### Work to complete
Drop every picture. Then return, exactly, the lines from the beginning of the listing below through the one containing "icosphere(k) for k".

-- Begin Provided data --

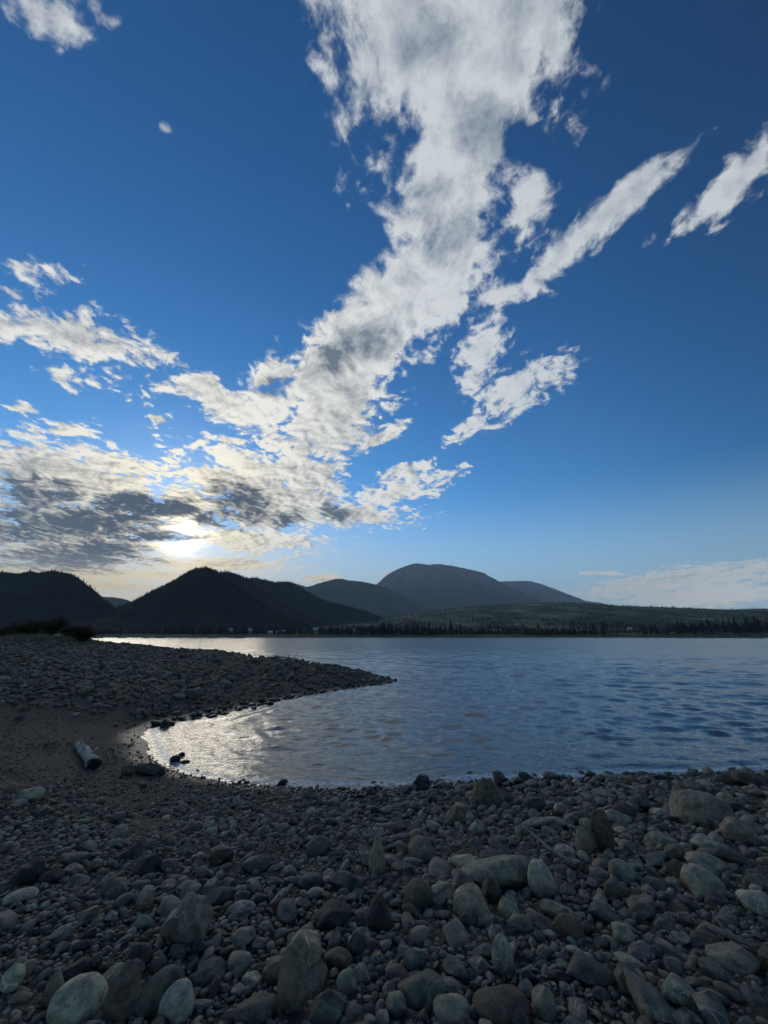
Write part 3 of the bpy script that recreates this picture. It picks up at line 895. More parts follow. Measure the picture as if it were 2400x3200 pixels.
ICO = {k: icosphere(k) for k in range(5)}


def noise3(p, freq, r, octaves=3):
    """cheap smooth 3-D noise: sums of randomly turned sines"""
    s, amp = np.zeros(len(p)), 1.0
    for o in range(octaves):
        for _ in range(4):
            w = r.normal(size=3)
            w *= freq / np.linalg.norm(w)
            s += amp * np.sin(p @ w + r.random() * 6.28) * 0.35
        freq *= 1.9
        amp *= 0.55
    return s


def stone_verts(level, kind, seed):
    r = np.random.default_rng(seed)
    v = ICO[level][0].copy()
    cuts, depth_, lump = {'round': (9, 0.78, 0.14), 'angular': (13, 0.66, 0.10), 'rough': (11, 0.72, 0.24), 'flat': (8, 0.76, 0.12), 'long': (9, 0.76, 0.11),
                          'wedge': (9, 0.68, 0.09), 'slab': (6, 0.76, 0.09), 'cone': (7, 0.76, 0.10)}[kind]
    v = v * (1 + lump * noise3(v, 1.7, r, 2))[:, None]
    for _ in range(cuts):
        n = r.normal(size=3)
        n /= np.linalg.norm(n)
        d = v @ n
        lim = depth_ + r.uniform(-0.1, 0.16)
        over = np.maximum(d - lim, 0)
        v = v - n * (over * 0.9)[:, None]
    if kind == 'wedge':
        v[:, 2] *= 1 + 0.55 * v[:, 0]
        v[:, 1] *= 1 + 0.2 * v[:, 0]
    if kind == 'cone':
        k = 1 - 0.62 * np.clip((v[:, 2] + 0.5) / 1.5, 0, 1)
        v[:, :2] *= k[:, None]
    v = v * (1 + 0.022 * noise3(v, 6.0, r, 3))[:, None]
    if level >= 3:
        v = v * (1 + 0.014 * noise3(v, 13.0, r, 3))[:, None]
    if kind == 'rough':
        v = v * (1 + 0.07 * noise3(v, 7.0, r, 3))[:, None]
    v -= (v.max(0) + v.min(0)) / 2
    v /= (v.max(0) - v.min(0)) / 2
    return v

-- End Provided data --

### Solution for this problem
Write part 3 of the bpy script that recreates this picture. It picks up at line 895. More parts follow. Measure the picture as if it were 2400x3200 pixels.
ICO = {k: icosphere(k) for k in range(5)}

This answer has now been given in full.